EXERCISE TASK. Stop after the line with "pi = math.pi": repeat exactly every line before it, beginning with the first, and that line itself.
— Start —
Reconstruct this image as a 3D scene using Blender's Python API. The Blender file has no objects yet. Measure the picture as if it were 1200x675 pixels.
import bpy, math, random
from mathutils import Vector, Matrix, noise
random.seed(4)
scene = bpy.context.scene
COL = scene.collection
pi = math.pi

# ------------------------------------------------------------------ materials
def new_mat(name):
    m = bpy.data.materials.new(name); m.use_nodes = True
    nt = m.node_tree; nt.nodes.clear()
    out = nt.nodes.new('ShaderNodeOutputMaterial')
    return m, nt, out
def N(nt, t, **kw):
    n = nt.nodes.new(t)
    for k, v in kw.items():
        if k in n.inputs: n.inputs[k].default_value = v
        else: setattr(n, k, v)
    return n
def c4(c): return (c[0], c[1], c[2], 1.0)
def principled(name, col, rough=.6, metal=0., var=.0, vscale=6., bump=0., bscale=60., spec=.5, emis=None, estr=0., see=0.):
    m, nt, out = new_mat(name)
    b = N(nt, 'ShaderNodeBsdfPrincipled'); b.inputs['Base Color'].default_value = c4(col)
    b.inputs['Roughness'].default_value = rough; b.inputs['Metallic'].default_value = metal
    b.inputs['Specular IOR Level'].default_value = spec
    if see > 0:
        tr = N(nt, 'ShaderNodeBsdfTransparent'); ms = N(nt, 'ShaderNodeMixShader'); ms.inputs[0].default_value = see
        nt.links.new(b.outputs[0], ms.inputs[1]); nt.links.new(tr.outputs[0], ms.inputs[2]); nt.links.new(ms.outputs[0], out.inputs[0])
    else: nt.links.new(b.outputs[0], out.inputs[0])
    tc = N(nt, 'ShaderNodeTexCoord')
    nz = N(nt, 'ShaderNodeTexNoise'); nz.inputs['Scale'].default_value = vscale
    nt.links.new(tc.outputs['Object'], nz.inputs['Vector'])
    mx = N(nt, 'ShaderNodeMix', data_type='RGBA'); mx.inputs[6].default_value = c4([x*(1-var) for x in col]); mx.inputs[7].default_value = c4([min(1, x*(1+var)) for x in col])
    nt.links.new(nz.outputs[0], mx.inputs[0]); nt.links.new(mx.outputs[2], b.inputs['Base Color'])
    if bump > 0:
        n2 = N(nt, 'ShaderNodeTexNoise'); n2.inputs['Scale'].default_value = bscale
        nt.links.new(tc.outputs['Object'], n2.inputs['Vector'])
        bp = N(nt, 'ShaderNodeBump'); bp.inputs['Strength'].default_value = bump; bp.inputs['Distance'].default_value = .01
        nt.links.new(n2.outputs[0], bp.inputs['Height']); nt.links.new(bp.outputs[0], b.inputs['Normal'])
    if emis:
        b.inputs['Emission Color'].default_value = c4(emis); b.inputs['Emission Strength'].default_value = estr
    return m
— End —
ANSWER.
Reconstruct this image as a 3D scene using Blender's Python API. The Blender file has no objects yet. Measure the picture as if it were 1200x675 pixels.
import bpy, math, random
from mathutils import Vector, Matrix, noise
random.seed(4)
scene = bpy.context.scene
COL = scene.collection
pi = math.pi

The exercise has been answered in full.